A finales de los años ochenta, con el declive de la Unión Soviética y el fin de la   Guerra Fría, el fútbol Pareció reemplazar a la política como gran tema de conversación en Italia.   Actualmente resulta casi imposible meterse en un taxi o entrar en una tienda sin escuchar el parloteo de programas radiofónicos en los que se analizan y   discuten en detalle todos los aspectos del juego.

El Milán ya era por entonces uno de los pocos equipos de fútbol italianos que gozaba de un   seguimiento a escala nacional, y éste aumentó exponencialmente a medida que el conjunto ganaba   ligas y representaba a Italia en competiciones internacionales. Las peñas de hinchas del Milán   brotaron por toda Italia y pasaron a formar parte de la presencia capilar de Berlusconi en todo el país.   A medida que el equipo ganaba, las encuestas privadas de Berlusconi empezaron a mostrar enormes   beneficios para su propia popularidad. Cuando el magnate se paseaba por el país, la gente respondía   de un modo que jamás se había visto. «Silvio, eres Dios, eres el Mesías», le dijo un hincha en una   ocasión tal como relataba él orgullosamente.
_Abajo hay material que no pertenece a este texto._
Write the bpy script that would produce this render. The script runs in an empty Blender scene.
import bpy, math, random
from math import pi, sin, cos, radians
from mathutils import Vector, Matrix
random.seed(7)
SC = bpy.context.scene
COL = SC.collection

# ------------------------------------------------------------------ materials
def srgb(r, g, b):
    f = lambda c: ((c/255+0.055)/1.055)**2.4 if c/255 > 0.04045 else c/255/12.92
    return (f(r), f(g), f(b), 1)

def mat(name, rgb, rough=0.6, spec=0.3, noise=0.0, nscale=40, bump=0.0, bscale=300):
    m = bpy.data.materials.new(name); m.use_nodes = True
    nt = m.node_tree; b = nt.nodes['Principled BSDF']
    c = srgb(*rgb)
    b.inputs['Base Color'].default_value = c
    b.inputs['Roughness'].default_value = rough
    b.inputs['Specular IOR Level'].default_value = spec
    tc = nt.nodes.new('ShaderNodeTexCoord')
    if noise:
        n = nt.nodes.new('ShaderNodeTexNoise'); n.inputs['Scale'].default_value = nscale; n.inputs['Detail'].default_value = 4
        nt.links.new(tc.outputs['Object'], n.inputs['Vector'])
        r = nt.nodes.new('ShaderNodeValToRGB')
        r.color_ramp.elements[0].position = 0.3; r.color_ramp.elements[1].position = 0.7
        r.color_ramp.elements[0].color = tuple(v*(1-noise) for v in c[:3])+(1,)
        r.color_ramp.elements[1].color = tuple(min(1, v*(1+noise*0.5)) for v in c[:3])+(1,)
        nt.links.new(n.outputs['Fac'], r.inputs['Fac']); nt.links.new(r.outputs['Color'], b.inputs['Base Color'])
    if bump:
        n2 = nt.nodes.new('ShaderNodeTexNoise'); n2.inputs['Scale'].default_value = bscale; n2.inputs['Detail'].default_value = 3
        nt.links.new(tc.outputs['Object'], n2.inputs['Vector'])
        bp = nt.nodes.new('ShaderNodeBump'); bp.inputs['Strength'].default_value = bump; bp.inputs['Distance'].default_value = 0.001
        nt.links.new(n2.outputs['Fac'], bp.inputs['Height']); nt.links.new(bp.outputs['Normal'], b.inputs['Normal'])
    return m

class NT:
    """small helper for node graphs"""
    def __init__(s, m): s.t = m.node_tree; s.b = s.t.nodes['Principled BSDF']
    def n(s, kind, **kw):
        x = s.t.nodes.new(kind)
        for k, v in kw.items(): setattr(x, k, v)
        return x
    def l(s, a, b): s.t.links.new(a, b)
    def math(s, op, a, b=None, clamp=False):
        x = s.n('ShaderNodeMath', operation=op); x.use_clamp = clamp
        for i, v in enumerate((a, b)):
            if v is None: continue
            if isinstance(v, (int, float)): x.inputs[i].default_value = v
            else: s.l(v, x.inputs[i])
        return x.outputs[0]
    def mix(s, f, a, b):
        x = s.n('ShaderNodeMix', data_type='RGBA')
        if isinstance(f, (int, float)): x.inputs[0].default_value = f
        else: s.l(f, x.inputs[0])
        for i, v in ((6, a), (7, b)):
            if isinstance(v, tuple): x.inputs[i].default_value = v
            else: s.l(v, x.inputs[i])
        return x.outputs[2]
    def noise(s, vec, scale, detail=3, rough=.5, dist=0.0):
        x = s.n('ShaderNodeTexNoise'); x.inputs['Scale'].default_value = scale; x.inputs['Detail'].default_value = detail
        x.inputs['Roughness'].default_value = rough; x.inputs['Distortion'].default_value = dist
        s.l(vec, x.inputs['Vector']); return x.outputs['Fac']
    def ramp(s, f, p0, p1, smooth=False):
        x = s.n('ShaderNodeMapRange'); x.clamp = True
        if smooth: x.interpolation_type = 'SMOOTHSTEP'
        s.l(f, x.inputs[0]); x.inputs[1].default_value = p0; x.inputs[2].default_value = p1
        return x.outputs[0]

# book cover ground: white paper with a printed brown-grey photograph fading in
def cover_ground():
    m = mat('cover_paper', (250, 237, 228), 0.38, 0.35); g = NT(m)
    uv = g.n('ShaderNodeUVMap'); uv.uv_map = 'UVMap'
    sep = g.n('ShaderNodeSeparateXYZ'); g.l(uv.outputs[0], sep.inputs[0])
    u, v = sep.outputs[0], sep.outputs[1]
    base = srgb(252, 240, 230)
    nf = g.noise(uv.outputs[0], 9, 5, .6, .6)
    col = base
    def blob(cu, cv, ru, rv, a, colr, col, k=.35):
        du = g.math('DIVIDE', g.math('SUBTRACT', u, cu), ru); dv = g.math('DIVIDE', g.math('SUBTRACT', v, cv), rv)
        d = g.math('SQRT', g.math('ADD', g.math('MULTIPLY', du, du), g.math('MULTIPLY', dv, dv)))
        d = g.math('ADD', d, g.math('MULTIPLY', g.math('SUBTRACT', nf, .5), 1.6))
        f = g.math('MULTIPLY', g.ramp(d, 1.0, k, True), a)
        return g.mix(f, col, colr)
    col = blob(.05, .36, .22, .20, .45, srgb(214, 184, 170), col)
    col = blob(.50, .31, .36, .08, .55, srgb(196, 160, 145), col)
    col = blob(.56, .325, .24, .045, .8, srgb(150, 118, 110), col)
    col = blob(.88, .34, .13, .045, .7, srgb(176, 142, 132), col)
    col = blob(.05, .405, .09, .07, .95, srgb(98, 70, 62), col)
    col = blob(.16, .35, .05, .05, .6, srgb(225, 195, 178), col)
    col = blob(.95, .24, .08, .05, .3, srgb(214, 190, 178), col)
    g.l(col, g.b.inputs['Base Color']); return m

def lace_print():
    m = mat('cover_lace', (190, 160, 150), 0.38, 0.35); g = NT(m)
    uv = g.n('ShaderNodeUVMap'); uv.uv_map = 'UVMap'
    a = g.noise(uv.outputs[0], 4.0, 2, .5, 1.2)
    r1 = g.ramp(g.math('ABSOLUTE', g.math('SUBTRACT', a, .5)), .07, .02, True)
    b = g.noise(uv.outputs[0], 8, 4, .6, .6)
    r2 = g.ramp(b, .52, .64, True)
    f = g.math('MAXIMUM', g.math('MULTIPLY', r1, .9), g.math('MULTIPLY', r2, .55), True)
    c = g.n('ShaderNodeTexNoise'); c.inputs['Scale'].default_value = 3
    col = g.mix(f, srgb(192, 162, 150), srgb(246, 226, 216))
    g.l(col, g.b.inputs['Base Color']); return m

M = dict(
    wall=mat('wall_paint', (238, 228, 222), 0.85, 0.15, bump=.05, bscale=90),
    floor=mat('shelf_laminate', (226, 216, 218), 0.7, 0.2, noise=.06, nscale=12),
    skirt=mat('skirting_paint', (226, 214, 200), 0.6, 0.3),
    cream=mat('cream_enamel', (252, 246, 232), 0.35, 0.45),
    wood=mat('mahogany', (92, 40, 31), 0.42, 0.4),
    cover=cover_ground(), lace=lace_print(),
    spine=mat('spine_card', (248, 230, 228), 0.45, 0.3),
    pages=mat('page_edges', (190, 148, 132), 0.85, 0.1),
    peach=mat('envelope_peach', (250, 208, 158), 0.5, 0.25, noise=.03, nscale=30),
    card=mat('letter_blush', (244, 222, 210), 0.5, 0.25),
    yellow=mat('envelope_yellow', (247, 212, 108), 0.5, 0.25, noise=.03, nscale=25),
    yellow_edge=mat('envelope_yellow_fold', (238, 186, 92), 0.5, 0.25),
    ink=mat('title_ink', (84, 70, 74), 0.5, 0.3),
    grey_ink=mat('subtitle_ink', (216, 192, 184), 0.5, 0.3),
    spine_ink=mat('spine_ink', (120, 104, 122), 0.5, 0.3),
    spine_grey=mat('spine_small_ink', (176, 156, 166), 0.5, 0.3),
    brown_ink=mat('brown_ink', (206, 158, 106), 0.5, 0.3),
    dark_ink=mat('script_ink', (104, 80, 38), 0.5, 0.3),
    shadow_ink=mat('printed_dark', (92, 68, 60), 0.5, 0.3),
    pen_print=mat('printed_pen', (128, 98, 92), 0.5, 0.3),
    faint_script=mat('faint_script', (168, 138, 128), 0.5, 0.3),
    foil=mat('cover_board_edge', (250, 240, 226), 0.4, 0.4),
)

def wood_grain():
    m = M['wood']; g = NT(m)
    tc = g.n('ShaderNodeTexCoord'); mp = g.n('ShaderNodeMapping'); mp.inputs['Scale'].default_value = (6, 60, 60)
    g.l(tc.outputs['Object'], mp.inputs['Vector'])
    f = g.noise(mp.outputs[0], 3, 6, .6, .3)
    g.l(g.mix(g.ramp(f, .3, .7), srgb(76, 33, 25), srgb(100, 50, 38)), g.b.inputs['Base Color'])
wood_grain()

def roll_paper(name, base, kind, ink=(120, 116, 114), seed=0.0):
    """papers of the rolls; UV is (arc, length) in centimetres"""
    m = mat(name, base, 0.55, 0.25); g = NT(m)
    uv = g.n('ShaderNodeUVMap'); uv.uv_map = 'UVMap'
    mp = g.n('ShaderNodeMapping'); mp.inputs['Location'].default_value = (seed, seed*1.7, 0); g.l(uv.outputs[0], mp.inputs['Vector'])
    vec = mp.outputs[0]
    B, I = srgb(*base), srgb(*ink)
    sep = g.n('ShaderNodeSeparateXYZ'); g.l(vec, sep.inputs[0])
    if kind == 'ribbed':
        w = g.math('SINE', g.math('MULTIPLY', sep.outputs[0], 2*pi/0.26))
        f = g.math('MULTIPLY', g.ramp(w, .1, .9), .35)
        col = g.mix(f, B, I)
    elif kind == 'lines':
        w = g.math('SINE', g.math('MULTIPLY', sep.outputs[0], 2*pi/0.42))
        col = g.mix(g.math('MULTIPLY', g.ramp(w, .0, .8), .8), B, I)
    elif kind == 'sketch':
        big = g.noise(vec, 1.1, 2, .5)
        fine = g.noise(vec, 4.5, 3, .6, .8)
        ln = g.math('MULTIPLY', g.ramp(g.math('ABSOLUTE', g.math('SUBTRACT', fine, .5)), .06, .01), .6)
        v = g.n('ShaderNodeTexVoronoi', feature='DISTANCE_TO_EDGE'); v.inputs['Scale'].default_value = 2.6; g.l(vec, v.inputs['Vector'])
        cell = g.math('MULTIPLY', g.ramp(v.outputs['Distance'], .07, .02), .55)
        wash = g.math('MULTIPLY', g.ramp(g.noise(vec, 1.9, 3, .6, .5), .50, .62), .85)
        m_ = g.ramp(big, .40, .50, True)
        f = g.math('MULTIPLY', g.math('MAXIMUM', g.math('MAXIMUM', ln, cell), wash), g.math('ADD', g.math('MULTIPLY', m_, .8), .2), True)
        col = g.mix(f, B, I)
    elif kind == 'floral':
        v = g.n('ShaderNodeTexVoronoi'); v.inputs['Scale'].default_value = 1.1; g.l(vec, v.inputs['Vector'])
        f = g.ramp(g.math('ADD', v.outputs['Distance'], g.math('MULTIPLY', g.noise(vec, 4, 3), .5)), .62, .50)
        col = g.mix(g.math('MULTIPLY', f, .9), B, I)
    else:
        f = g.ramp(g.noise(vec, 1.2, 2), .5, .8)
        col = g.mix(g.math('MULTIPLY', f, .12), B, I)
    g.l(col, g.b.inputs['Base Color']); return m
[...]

«Los elogios más bonitos de mi vida los he recibido de hinchas —dijo Berlusconi a un público de   clientes publicitarios en 1989—. En Como, justo después de ganar el campeonato de 1988, uno vio   mi coche, corrió hasta él y gritó: "¡Silvioooo, Silvioooo, eres todo un pedazo de hombre!". Fue el   piropo más bonito de mi vida... Otro, muy alto y fornido, me dijo: "Silvio, te quiero". Al ver mi   expresión de sorpresa, añadió: "¡Te quiero, pero no soy marica!".» Otro fan que provocó una gran   impresión en Berlusconi fue uno que le gritó: «Silvio, si quieres votamos por cualquier partido que tú   nos digas. Le damos ocho millones de votos al partido que quieras. ¡Aunque dártelos personalmente a   ti sería lo mejor!». Berlusconi cuenta que aquello le impactó tan vivamente que salió del coche y le   dijo al hombre: «Amigo, de hecho, estoy pensando en fundar mí propio partido».

Mussolini fue el primero en descubrir el potencial político del fútbol e hizo construir cerca de 3.000   campos en los años veinte. Prácticamente lo impuso como deporte nacional. Italia ganó dos mundiales   y una medalla olímpica en Berlín 1936, hechos que supuestamente demostraban la superioridad del   fascismo al tiempo que avivaban el sentimiento nacional en la patria. (Además, el Bolonia, el equipo   del Duce, ganó cuatro campeonatos nacionales entre 1936 y 1941.) Seguramente, Berlusconi no se metió en el fútbol pensando en la política, pero en   un determinado momento se dio cuenta de que por medio del fútbol había conseguido agitar   emociones que tenían mucho peso político. «Cuando fui a Roma, en los ministerios ujieres y porteros   se precipitaban a saludarme. Paraban los ascensores para no tenerme esperando. Los guardias   municipales bloqueaban el tráfico... Cuando acudí al estadio con Craxi y Forlani, la gente sólo quería   mi autógrafo. Me rodeaba tratando de apartarme de los políticos. Yo intentaba permanecer lo más   cerca posible de ellos para que no se sintieran relegados. Y mientras firmaba, les decía sottovoce a   los hinchas: "Pedidles autógrafos a Forlani y a Craxi". Y ellos respondían: "¿A quién coño le importan   Craxi y Forlani?".»

 Berlusconi se dio cuenta de que había dado con una fibra sensible, la fibra de la antipolítica, que se iba   dilatando a lo largo de los años ochenta, y advirtió también que él (símbolo de algo distinto, de una   cultura completamente distinta, del mundo de la televisión, los deportes y el entretenimiento, de la   iniciativa y del éxito económicos) se iba erigiendo en un poderoso pararrayos de dicho sentimiento.

t En cierto modo, puede parecer extraño que Berlusconi (uno de los principales beneficiarios del viejo   sistema político italiano) se convirtiera en poderoso símbolo del enojo y la protesta contra el sistema.   Después de todo, se hallaba en el estadio con Bettino Craxi y Analdo Forlani, dos políticos a los que   debía buena parte de su buena fortuna.

Pero en la mente de Berlusconi, el mero hecho de necesitar la protección de tales políticos, hombres   que, a su parecer, jamás habrían sido capaces de dirigir un canal de televisión o un equipo de fútbol,   era en sí mismo una injusticia mortificante.